Bust of Victor Hugo at Bingen

To commemorate his journey there is now a bust of Victor Hugo on the banks of the Rhine River at Bingen, which is fourteen and a half kilometers upstream from Bacharach, a distance of just over nine miles or — as Hugo himself would have said — just over three and a half lieues (in English: leagues).

It turns out that Victor Hugo was fiercely opposed to the metric system of measurement. He wrote in his Rhine book that kilomètres were part of “the disgusting language that the law wants to force on us, as though it were the prerogative of the law to make the language. On the contrary, my friend, in a huge number of cases it is the language that should make the law.”

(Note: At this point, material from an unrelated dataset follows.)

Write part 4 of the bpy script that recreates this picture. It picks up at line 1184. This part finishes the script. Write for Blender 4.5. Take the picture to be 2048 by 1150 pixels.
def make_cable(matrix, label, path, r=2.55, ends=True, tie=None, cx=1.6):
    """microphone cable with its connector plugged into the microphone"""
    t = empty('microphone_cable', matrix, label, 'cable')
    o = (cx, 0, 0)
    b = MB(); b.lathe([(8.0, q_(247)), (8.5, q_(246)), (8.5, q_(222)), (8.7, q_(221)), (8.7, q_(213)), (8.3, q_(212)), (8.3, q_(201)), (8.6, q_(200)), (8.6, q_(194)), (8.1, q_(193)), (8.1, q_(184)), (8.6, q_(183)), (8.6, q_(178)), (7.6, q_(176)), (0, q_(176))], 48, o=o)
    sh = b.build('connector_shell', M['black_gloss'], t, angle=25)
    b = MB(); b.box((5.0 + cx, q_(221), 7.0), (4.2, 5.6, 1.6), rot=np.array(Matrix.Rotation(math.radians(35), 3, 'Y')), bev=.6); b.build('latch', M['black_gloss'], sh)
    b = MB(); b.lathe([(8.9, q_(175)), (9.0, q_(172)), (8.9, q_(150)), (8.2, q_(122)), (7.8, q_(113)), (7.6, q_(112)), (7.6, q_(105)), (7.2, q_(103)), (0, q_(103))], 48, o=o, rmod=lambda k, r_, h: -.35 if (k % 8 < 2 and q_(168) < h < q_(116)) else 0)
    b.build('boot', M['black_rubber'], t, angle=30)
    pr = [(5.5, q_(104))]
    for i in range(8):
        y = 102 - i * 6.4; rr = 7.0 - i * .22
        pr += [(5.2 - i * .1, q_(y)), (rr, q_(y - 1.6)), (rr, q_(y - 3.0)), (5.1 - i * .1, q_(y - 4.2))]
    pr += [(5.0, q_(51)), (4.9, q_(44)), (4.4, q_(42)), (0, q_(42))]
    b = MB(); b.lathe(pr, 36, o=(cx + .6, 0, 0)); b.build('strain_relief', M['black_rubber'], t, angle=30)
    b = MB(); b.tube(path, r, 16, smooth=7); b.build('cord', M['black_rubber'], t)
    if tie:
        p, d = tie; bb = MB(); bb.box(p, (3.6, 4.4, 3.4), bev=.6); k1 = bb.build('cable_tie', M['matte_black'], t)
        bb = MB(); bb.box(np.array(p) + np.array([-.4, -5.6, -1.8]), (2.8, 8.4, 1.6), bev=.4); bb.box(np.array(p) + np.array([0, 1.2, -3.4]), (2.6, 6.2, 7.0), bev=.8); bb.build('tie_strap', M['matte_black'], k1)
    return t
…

Forty-one years after his death, through no fault of his own, Victor Hugo was declared a saint — not by the Roman Catholic Church, of course, but by the newly founded Cao Dai religion in Vietnam. In 1964/65 I had the privilege of living for several months with an elderly Cao Dai couple in Tân Ba, Vietnam, as I have described in some of my Tân Ba posts.

My photos in this post are from June 2010. I revised the text in 2017.

See more posts on Victor Hugo.

 

3 thoughts on “Victor Hugo in Bacharach”

  1. Such a wonderful & easy writing! I was looking up the connection between Victor Hugo & Bacharach. I found this blog. I am virtually sketching this town from Victor Hugo’s perspective, Thiis will help! Thank You!